[Records contained in a dataset]
○ ○ ○ ○

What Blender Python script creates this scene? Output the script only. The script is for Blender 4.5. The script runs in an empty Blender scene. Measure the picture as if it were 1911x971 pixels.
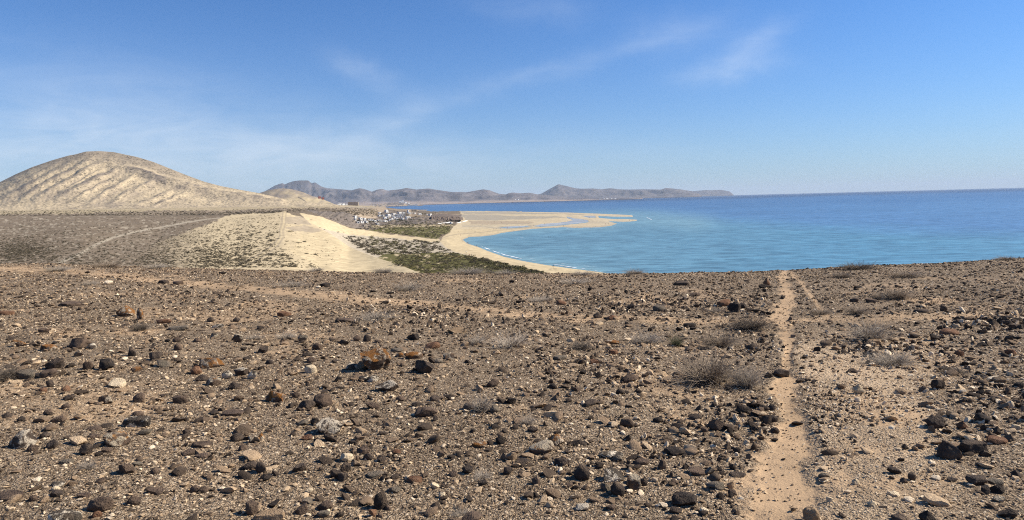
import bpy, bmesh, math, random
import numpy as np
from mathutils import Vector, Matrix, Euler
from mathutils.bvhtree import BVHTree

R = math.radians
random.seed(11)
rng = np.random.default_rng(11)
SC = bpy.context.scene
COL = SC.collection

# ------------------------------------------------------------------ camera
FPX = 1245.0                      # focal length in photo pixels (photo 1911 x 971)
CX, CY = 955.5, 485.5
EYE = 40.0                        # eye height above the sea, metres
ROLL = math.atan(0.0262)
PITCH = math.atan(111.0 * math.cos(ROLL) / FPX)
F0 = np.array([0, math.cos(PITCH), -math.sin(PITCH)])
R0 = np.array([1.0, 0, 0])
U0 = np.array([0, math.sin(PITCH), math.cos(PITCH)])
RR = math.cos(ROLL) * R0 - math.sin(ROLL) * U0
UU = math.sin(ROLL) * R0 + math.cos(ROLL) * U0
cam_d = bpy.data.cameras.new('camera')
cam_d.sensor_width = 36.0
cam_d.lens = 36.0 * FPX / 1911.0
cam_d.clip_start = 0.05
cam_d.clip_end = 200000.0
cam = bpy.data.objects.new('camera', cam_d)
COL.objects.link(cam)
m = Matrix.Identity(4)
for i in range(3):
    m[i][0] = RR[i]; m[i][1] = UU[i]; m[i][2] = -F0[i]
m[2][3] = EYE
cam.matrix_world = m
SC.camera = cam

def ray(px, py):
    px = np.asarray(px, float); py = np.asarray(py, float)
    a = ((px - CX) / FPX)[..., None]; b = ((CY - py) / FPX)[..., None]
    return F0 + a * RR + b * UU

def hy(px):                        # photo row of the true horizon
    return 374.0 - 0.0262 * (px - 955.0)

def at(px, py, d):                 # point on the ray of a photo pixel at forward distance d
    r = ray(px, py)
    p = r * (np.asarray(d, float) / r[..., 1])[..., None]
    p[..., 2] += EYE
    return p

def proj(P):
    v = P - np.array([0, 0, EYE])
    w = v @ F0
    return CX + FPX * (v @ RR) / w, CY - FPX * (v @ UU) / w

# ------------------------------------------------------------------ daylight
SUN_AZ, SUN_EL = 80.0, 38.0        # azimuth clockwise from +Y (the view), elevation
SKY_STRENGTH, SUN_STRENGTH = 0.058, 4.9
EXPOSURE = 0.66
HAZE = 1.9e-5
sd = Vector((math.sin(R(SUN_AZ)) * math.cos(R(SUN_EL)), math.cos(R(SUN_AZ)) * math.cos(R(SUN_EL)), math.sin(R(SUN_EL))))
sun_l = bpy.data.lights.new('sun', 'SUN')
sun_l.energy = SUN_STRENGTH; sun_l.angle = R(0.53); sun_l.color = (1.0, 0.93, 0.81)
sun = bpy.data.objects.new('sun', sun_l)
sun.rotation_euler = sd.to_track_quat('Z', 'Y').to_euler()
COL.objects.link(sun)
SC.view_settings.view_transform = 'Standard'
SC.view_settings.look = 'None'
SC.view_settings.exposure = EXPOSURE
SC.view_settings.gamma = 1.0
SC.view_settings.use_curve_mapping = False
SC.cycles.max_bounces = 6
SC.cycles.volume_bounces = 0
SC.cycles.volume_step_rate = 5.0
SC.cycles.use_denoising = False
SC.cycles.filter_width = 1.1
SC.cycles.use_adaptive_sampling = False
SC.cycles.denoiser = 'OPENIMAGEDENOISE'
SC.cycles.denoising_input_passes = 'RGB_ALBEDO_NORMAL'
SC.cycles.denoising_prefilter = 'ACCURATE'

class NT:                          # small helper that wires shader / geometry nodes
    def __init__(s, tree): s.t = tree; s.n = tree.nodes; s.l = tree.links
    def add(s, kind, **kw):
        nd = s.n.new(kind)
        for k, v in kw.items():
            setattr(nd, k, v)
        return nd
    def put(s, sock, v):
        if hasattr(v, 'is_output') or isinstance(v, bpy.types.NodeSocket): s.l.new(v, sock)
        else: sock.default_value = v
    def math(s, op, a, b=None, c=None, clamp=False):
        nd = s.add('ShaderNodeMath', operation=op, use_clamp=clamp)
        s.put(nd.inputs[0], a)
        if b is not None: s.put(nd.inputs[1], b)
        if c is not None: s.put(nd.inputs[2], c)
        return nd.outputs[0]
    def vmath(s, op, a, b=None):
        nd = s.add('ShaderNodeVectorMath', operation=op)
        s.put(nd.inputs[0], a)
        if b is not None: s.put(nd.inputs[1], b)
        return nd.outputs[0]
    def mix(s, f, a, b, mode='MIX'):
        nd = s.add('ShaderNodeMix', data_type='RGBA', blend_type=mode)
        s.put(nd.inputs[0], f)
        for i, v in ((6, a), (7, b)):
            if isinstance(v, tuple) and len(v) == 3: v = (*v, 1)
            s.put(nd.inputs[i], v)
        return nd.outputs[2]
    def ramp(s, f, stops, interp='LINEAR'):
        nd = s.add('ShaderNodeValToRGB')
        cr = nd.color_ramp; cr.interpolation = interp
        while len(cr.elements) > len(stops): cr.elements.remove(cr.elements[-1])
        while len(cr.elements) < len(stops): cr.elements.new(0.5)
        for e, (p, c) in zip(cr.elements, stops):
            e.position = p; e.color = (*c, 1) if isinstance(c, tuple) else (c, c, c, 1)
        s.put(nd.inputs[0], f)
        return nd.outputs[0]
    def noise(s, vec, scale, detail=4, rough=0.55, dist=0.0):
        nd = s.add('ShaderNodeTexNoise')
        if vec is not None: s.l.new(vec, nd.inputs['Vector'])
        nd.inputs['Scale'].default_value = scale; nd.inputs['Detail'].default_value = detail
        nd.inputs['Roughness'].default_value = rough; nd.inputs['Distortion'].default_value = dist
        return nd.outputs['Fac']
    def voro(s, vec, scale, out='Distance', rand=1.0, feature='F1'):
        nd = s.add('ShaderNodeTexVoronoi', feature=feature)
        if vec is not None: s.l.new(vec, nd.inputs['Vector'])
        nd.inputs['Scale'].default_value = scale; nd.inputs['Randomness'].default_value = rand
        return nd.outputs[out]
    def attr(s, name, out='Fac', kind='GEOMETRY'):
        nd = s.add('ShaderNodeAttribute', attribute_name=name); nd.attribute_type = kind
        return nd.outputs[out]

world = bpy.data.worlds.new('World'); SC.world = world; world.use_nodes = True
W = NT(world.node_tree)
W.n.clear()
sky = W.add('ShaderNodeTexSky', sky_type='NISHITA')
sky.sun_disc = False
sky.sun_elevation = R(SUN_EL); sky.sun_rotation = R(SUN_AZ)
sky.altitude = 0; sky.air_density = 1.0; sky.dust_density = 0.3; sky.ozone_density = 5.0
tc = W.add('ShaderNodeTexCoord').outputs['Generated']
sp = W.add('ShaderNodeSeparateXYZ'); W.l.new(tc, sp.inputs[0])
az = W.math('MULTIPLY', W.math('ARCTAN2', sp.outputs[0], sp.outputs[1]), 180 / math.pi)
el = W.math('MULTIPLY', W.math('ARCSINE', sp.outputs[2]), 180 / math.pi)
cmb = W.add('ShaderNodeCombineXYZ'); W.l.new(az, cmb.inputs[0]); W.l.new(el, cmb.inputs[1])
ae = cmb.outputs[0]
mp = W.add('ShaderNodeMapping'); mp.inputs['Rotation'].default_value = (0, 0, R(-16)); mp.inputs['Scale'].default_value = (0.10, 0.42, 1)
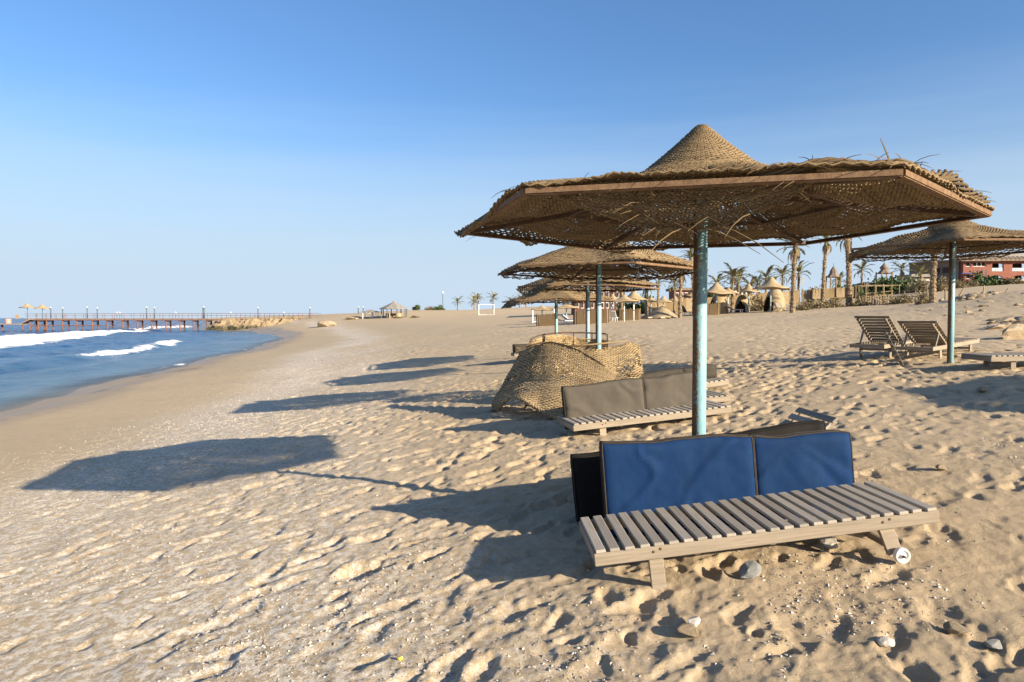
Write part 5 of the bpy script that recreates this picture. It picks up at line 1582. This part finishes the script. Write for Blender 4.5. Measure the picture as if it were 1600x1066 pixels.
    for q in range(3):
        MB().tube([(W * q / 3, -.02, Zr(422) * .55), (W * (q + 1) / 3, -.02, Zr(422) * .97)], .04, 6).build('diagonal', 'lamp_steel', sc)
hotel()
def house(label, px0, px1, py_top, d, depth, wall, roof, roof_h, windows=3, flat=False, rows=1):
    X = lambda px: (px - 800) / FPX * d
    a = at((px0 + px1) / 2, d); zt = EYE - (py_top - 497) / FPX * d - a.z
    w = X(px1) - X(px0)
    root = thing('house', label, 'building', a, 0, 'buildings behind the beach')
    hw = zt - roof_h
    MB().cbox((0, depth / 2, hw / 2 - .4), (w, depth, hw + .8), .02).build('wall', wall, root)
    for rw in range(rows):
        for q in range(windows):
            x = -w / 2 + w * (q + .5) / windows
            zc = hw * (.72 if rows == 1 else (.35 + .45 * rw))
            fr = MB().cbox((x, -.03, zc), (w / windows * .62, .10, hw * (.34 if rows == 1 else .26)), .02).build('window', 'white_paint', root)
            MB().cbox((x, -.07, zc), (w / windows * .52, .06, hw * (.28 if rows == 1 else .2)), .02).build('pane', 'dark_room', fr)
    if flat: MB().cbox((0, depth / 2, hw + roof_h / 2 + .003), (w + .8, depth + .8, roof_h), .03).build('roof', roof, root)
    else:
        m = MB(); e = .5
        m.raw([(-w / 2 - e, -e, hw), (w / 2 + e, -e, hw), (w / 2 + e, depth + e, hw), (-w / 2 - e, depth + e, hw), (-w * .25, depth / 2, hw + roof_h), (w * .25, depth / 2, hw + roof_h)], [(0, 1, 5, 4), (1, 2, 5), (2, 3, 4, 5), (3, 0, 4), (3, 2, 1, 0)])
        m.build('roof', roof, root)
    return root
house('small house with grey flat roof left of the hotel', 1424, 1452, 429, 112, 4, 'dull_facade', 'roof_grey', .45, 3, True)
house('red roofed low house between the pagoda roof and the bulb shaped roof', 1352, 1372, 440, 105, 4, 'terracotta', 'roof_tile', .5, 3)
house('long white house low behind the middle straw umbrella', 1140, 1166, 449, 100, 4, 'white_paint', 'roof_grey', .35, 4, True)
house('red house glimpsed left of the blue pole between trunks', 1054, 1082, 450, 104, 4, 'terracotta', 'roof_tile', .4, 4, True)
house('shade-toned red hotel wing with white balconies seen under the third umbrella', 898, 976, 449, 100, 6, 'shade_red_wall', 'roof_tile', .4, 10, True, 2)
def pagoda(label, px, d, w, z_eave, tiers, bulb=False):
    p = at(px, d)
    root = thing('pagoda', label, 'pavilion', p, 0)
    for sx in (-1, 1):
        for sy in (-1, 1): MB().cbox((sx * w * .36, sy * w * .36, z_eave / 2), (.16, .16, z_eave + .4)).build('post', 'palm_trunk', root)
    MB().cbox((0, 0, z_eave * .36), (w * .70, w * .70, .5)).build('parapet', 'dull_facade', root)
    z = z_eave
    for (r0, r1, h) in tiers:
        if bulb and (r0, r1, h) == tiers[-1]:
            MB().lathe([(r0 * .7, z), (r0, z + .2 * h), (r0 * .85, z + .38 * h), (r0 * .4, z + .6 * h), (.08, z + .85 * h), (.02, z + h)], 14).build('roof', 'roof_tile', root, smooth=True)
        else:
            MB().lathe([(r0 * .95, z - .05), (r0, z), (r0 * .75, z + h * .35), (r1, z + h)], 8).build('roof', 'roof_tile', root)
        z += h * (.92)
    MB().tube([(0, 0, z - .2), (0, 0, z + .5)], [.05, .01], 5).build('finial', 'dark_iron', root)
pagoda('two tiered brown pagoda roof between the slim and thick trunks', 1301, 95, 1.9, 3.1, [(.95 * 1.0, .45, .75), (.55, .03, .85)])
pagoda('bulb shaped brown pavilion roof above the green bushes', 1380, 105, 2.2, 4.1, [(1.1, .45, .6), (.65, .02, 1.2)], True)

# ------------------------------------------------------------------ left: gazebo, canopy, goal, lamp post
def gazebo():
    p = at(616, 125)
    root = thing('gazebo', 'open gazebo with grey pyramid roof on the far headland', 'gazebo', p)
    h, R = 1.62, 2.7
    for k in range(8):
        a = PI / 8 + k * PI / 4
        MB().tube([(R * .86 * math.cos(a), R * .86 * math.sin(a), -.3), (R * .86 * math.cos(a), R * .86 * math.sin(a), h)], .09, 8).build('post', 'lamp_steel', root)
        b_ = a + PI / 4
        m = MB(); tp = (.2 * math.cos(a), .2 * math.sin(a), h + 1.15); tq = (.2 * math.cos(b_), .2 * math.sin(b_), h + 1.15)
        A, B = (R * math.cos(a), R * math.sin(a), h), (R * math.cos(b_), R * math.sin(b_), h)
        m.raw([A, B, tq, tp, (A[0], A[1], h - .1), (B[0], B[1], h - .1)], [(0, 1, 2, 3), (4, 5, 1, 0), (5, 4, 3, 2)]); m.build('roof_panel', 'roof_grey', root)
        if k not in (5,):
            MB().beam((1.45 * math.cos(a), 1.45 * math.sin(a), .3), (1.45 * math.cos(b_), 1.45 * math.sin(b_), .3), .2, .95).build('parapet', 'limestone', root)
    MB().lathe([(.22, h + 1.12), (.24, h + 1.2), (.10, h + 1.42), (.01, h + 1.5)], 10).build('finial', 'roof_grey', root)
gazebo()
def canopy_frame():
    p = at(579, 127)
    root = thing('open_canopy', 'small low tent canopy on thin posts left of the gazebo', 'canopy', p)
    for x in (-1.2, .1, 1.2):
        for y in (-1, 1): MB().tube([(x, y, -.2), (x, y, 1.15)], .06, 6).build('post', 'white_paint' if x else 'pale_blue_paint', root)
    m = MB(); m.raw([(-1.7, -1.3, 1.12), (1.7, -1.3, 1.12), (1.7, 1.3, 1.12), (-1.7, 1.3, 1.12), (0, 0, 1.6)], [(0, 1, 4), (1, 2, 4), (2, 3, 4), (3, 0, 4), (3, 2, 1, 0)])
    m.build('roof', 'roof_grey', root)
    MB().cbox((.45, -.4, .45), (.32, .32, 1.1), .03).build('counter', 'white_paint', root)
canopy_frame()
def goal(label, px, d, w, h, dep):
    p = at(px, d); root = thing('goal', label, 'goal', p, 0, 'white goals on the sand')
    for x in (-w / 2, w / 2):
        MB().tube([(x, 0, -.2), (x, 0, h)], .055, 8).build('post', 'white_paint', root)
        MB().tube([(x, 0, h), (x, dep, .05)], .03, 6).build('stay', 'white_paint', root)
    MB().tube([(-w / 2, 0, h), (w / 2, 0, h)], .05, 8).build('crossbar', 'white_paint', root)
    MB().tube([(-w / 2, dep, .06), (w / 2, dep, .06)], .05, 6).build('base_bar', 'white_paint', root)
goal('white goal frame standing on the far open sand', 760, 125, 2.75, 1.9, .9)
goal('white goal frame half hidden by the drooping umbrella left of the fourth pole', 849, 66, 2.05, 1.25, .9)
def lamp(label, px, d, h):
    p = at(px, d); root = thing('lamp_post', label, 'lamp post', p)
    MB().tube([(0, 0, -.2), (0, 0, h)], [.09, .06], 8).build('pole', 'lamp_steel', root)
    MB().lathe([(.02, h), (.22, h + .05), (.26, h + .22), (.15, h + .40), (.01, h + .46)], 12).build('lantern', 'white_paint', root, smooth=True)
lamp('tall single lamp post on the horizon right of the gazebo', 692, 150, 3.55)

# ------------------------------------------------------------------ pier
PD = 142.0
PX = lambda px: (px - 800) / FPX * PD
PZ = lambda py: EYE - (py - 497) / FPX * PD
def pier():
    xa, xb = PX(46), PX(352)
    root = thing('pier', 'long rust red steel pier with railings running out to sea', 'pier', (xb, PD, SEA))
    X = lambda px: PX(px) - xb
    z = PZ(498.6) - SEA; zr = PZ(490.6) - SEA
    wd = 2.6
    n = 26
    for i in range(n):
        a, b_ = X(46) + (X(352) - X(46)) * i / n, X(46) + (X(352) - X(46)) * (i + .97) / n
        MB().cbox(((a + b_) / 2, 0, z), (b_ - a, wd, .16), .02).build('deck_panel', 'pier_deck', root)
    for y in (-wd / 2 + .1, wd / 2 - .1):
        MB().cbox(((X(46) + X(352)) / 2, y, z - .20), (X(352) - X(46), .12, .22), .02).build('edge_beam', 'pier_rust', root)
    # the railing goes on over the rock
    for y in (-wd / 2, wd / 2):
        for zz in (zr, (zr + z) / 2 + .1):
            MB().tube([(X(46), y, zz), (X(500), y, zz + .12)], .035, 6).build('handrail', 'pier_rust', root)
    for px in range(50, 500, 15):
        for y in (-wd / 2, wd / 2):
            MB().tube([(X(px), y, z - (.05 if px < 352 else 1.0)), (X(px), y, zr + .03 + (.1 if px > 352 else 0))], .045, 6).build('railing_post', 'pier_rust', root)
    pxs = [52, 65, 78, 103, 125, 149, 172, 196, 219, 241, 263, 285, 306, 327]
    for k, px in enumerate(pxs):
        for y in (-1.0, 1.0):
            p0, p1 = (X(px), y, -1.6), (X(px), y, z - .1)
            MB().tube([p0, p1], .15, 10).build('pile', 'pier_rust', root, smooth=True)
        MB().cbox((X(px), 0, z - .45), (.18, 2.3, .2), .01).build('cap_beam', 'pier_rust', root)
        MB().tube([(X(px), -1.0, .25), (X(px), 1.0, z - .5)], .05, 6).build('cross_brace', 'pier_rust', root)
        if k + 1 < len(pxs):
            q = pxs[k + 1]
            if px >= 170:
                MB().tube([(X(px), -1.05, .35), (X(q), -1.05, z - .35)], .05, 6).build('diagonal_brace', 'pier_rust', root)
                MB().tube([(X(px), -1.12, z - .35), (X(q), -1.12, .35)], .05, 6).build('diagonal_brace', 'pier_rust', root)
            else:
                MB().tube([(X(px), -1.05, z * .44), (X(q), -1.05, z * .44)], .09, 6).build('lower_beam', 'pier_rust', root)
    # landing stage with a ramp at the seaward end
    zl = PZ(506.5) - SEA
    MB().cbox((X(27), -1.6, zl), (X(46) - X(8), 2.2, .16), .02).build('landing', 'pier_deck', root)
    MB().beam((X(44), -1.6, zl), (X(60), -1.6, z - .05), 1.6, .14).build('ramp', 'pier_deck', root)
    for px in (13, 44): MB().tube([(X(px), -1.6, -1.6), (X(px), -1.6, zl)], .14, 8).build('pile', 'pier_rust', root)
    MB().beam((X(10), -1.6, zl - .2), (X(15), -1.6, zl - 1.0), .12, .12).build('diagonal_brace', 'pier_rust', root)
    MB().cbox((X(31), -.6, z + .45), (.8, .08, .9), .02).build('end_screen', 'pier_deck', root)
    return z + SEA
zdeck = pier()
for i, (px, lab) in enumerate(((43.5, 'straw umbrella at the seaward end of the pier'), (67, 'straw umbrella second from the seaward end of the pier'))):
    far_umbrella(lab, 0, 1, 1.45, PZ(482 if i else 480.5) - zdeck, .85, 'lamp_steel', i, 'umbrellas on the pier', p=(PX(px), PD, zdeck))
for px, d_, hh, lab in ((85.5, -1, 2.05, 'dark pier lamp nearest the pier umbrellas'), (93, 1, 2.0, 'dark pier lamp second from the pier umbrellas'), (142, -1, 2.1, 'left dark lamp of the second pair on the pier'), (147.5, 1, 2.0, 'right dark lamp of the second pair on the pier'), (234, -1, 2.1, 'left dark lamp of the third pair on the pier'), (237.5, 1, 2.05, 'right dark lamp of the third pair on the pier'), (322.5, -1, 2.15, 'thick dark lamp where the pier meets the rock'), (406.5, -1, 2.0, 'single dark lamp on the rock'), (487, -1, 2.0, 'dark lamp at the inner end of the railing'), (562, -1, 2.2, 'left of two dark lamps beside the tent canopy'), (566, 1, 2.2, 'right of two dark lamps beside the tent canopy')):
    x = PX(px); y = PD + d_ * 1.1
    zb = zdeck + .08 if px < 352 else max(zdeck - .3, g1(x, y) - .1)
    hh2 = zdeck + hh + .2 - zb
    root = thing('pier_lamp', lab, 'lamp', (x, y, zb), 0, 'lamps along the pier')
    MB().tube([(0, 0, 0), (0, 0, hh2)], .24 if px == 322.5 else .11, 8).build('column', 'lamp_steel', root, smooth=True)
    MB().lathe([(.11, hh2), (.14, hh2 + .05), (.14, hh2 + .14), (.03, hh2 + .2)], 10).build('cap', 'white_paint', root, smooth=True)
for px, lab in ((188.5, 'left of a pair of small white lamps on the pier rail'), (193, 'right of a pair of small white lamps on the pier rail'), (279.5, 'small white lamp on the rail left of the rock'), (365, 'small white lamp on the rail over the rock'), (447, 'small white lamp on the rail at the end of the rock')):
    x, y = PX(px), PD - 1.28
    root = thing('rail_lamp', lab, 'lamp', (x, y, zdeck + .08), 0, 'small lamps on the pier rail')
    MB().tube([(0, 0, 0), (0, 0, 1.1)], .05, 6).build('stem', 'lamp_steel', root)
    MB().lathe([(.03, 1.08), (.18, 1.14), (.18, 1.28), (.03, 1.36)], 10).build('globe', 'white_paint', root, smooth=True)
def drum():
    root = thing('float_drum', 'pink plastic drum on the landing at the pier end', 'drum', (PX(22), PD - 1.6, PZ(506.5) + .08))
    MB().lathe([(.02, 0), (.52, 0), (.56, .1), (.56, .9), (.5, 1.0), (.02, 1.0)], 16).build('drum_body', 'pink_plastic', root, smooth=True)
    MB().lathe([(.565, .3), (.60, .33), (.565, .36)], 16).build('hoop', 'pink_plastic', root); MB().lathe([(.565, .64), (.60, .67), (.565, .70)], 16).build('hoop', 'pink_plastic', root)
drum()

○ ○ ○ ○

Repeat, word for word and with no pictures, only the lines running from the beginning of the data to the line that contains "from mathutils.bvhtree import BVHTree".

**EXERCISE ANSWER**.
What Blender Python script creates this scene? Output the script only. The script is for Blender 4.5. The script runs in an empty Blender scene. Measure the picture as if it were 1911x971 pixels.
import bpy, bmesh, math, random
import numpy as np
from mathutils import Vector, Matrix, Euler
from mathutils.bvhtree import BVHTree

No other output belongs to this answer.